▸ PROBLEM
Reproduce the listing below without changes, except that pictures are left out.

▸ DATA SECTION
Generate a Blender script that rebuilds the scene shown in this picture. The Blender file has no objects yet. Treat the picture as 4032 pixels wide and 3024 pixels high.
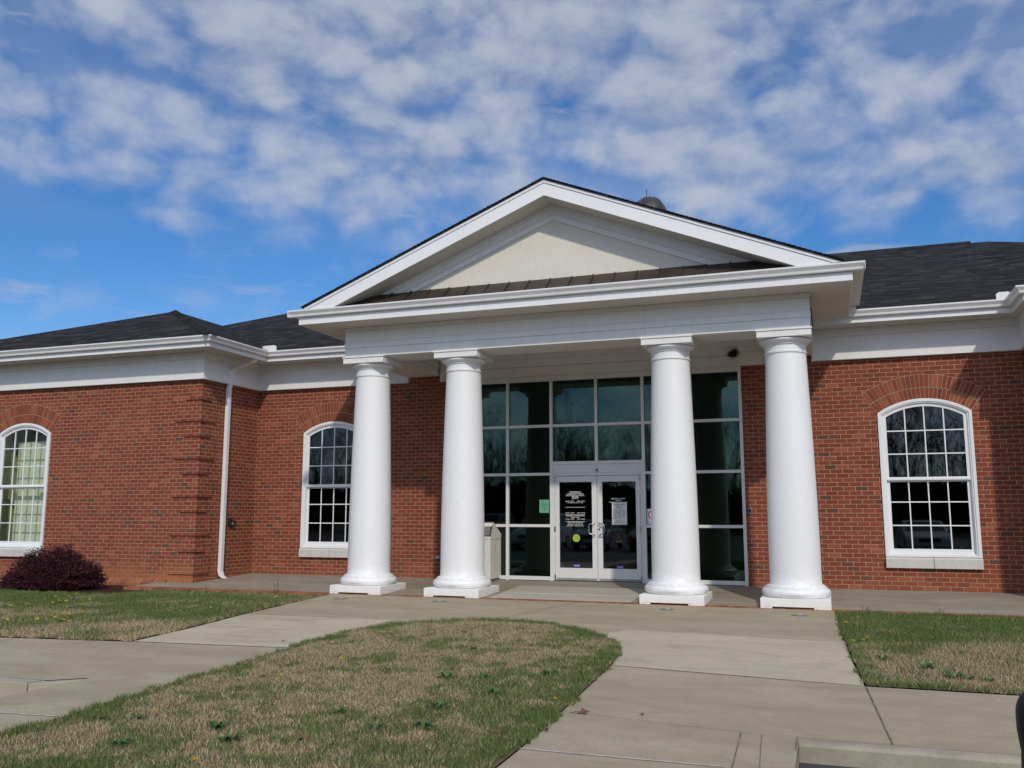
import bpy, bmesh, math, random
import numpy as np
from mathutils import Vector, Matrix
R = math.radians
scene = bpy.context.scene
COL = scene.collection
rng = random.Random(7)

# ------------------------------------------------------------------ camera
cd = bpy.data.cameras.new("camera"); cam = bpy.data.objects.new("camera", cd); COL.objects.link(cam)
cam.location = (4.606, -18.366, 1.406)
cam.rotation_euler = (R(90 + 8.297), 0, R(19.508))
cd.sensor_width = 36; cd.lens = 36 * 3501.9 / 4032; cd.clip_end = 2000; cd.clip_start = 0.05
scene.camera = cam

# ------------------------------------------------------------------ sun and sky
SUN_EL, SUN_AZ = R(38), R(27.5)            # azimuth measured from -Y towards +X
sd = bpy.data.lights.new("sun", 'SUN'); sun = bpy.data.objects.new("sun", sd); COL.objects.link(sun)
sd.energy = 2.6; sd.angle = R(1.6); sd.color = (1.0, 0.925, 0.81)
to_sun = Vector((math.sin(SUN_AZ) * math.cos(SUN_EL), -math.cos(SUN_AZ) * math.cos(SUN_EL), math.sin(SUN_EL)))
sun.rotation_euler = to_sun.to_track_quat('Z', 'Y').to_euler(); sun.location = (20, -40, 30)

vs = scene.view_settings
vs.view_transform = 'Standard'; vs.look = 'None'; vs.gamma = 1; vs.exposure = -0.20; vs.use_curve_mapping = False


class NT:
    """tiny helper to write node trees"""
    def __init__(self, tree): self.t = tree; self.n = tree.nodes; self.l = tree.links
    def put(self, sock, v):
        if hasattr(v, 'is_linked') or isinstance(v, bpy.types.NodeSocket): self.l.new(v, sock)
        elif isinstance(v, (tuple, list)) and len(v) == 3 and sock.type == 'RGBA': sock.default_value = (*v, 1)
        else: sock.default_value = v
    def node(self, typ, props=None, **ins):
        nd = self.n.new(typ)
        for k, v in (props or {}).items(): setattr(nd, k, v)
        for k, v in ins.items():
            key = int(k[1:]) if k[0] == 'i' and k[1:].isdigit() else k.replace('_', ' ')
            self.put(nd.inputs[key], v)
        return nd
    def math(self, op, a, b=0.0, c=0.0, clamp=False):
        nd = self.n.new('ShaderNodeMath'); nd.operation = op; nd.use_clamp = clamp
        self.put(nd.inputs[0], a); self.put(nd.inputs[1], b); self.put(nd.inputs[2], c); return nd.outputs[0]
    def smooth(self, x, lo, hi, a=0.0, b=1.0):
        nd = self.n.new('ShaderNodeMapRange'); nd.interpolation_type = 'SMOOTHSTEP'
        self.put(nd.inputs['Value'], x); self.put(nd.inputs['From Min'], lo); self.put(nd.inputs['From Max'], hi)
        self.put(nd.inputs['To Min'], a); self.put(nd.inputs['To Max'], b); return nd.outputs[0]
    def mix(self, f, a, b, blend='MIX'):
        nd = self.n.new('ShaderNodeMix'); nd.data_type = 'RGBA'; nd.blend_type = blend
        self.put(nd.inputs[0], f); self.put(nd.inputs[6], a); self.put(nd.inputs[7], b); return nd.outputs[2]
    def noise(self, vec, scale, detail=4, rough=0.55, dim='3D', dist=0.0):
        nd = self.n.new('ShaderNodeTexNoise'); nd.noise_dimensions = dim
        if vec is not None: self.l.new(vec, nd.inputs['Vector'])
        nd.inputs['Scale'].default_value = scale; nd.inputs['Detail'].default_value = detail
        nd.inputs['Roughness'].default_value = rough; nd.inputs['Distortion'].default_value = dist
        return nd.outputs['Fac']
    def xyz(self, v):
        nd = self.n.new('ShaderNodeSeparateXYZ'); self.l.new(v, nd.inputs[0]); return nd.outputs
    def comb(self, x, y, z=0.0):
        nd = self.n.new('ShaderNodeCombineXYZ')
        self.put(nd.inputs[0], x); self.put(nd.inputs[1], y); self.put(nd.inputs[2], z); return nd.outputs[0]
    def ramp(self, f, stops):
        nd = self.n.new('ShaderNodeValToRGB'); self.l.new(f, nd.inputs[0]); e = nd.color_ramp.elements
        while len(e) < len(stops): e.new(0.5)
        for k, (p, c) in enumerate(stops): e[k].position = p; e[k].color = (*c, 1)
        return nd.outputs[0]
    def bump(self, h, strength=0.3, dist=0.01):
        nd = self.n.new('ShaderNodeBump'); nd.inputs['Strength'].default_value = strength
        nd.inputs['Distance'].default_value = dist; self.l.new(h, nd.inputs['Height']); return nd.outputs[0]


# world: daylight sky with a broken deck of altocumulus at infinity
world = bpy.data.worlds.new("World"); scene.world = world; world.use_nodes = True
w = NT(world.node_tree); w.n.clear()
sky = w.node('ShaderNodeTexSky', {'sky_type': 'NISHITA', 'sun_disc': False, 'sun_elevation': SUN_EL,
                                  'sun_rotation': R(180) - SUN_AZ, 'air_density': 1.0, 'dust_density': 0.3, 'ozone_density': 3.0})
tc = w.node('ShaderNodeTexCoord')
dx, dy, dz = w.xyz(tc.outputs['Generated'])
def vmul(v, k): return w.node('ShaderNodeVectorMath', {'operation': 'MULTIPLY'}, i0=v, i1=k).outputs[0]
def vadd(v, k): return w.node('ShaderNodeVectorMath', {'operation': 'ADD'}, i0=v, i1=k).outputs[0]
gen = vadd(vmul(tc.outputs['Generated'], (1.0, 1.0, 1.55)), (5.3, 1.7, 0.4))
warp = w.node('ShaderNodeTexNoise', Vector=gen, Scale=5.0, Detail=3.0)
pw = w.node('ShaderNodeVectorMath', {'operation': 'MULTIPLY_ADD'}, i0=warp.outputs['Color'], i1=(0.07, 0.07, 0.05), i2=gen).outputs[0]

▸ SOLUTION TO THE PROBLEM
Generate a Blender script that rebuilds the scene shown in this picture. The Blender file has no objects yet. Treat the picture as 4032 pixels wide and 3024 pixels high.
import bpy, bmesh, math, random
import numpy as np
from mathutils import Vector, Matrix
R = math.radians
scene = bpy.context.scene
COL = scene.collection
rng = random.Random(7)

# ------------------------------------------------------------------ camera
cd = bpy.data.cameras.new("camera"); cam = bpy.data.objects.new("camera", cd); COL.objects.link(cam)
cam.location = (4.606, -18.366, 1.406)
cam.rotation_euler = (R(90 + 8.297), 0, R(19.508))
cd.sensor_width = 36; cd.lens = 36 * 3501.9 / 4032; cd.clip_end = 2000; cd.clip_start = 0.05
scene.camera = cam

# ------------------------------------------------------------------ sun and sky
SUN_EL, SUN_AZ = R(38), R(27.5)            # azimuth measured from -Y towards +X
sd = bpy.data.lights.new("sun", 'SUN'); sun = bpy.data.objects.new("sun", sd); COL.objects.link(sun)
sd.energy = 2.6; sd.angle = R(1.6); sd.color = (1.0, 0.925, 0.81)
to_sun = Vector((math.sin(SUN_AZ) * math.cos(SUN_EL), -math.cos(SUN_AZ) * math.cos(SUN_EL), math.sin(SUN_EL)))
sun.rotation_euler = to_sun.to_track_quat('Z', 'Y').to_euler(); sun.location = (20, -40, 30)

vs = scene.view_settings
vs.view_transform = 'Standard'; vs.look = 'None'; vs.gamma = 1; vs.exposure = -0.20; vs.use_curve_mapping = False


class NT:
    """tiny helper to write node trees"""
    def __init__(self, tree): self.t = tree; self.n = tree.nodes; self.l = tree.links
    def put(self, sock, v):
        if hasattr(v, 'is_linked') or isinstance(v, bpy.types.NodeSocket): self.l.new(v, sock)
        elif isinstance(v, (tuple, list)) and len(v) == 3 and sock.type == 'RGBA': sock.default_value = (*v, 1)
        else: sock.default_value = v
    def node(self, typ, props=None, **ins):
        nd = self.n.new(typ)
        for k, v in (props or {}).items(): setattr(nd, k, v)
        for k, v in ins.items():
            key = int(k[1:]) if k[0] == 'i' and k[1:].isdigit() else k.replace('_', ' ')
            self.put(nd.inputs[key], v)
        return nd
    def math(self, op, a, b=0.0, c=0.0, clamp=False):
        nd = self.n.new('ShaderNodeMath'); nd.operation = op; nd.use_clamp = clamp
        self.put(nd.inputs[0], a); self.put(nd.inputs[1], b); self.put(nd.inputs[2], c); return nd.outputs[0]
    def smooth(self, x, lo, hi, a=0.0, b=1.0):
        nd = self.n.new('ShaderNodeMapRange'); nd.interpolation_type = 'SMOOTHSTEP'
        self.put(nd.inputs['Value'], x); self.put(nd.inputs['From Min'], lo); self.put(nd.inputs['From Max'], hi)
        self.put(nd.inputs['To Min'], a); self.put(nd.inputs['To Max'], b); return nd.outputs[0]
    def mix(self, f, a, b, blend='MIX'):
        nd = self.n.new('ShaderNodeMix'); nd.data_type = 'RGBA'; nd.blend_type = blend
        self.put(nd.inputs[0], f); self.put(nd.inputs[6], a); self.put(nd.inputs[7], b); return nd.outputs[2]
    def noise(self, vec, scale, detail=4, rough=0.55, dim='3D', dist=0.0):
        nd = self.n.new('ShaderNodeTexNoise'); nd.noise_dimensions = dim
        if vec is not None: self.l.new(vec, nd.inputs['Vector'])
        nd.inputs['Scale'].default_value = scale; nd.inputs['Detail'].default_value = detail
        nd.inputs['Roughness'].default_value = rough; nd.inputs['Distortion'].default_value = dist
        return nd.outputs['Fac']
    def xyz(self, v):
        nd = self.n.new('ShaderNodeSeparateXYZ'); self.l.new(v, nd.inputs[0]); return nd.outputs
    def comb(self, x, y, z=0.0):
        nd = self.n.new('ShaderNodeCombineXYZ')
        self.put(nd.inputs[0], x); self.put(nd.inputs[1], y); self.put(nd.inputs[2], z); return nd.outputs[0]
    def ramp(self, f, stops):
        nd = self.n.new('ShaderNodeValToRGB'); self.l.new(f, nd.inputs[0]); e = nd.color_ramp.elements
        while len(e) < len(stops): e.new(0.5)
        for k, (p, c) in enumerate(stops): e[k].position = p; e[k].color = (*c, 1)
        return nd.outputs[0]
    def bump(self, h, strength=0.3, dist=0.01):
        nd = self.n.new('ShaderNodeBump'); nd.inputs['Strength'].default_value = strength
        nd.inputs['Distance'].default_value = dist; self.l.new(h, nd.inputs['Height']); return nd.outputs[0]


# world: daylight sky with a broken deck of altocumulus at infinity
world = bpy.data.worlds.new("World"); scene.world = world; world.use_nodes = True
w = NT(world.node_tree); w.n.clear()
sky = w.node('ShaderNodeTexSky', {'sky_type': 'NISHITA', 'sun_disc': False, 'sun_elevation': SUN_EL,
                                  'sun_rotation': R(180) - SUN_AZ, 'air_density': 1.0, 'dust_density': 0.3, 'ozone_density': 3.0})
tc = w.node('ShaderNodeTexCoord')
dx, dy, dz = w.xyz(tc.outputs['Generated'])
def vmul(v, k): return w.node('ShaderNodeVectorMath', {'operation': 'MULTIPLY'}, i0=v, i1=k).outputs[0]
def vadd(v, k): return w.node('ShaderNodeVectorMath', {'operation': 'ADD'}, i0=v, i1=k).outputs[0]
gen = vadd(vmul(tc.outputs['Generated'], (1.0, 1.0, 1.55)), (5.3, 1.7, 0.4))
warp = w.node('ShaderNodeTexNoise', Vector=gen, Scale=5.0, Detail=3.0)
pw = w.node('ShaderNodeVectorMath', {'operation': 'MULTIPLY_ADD'}, i0=warp.outputs['Color'], i1=(0.07, 0.07, 0.05), i2=gen).outputs[0]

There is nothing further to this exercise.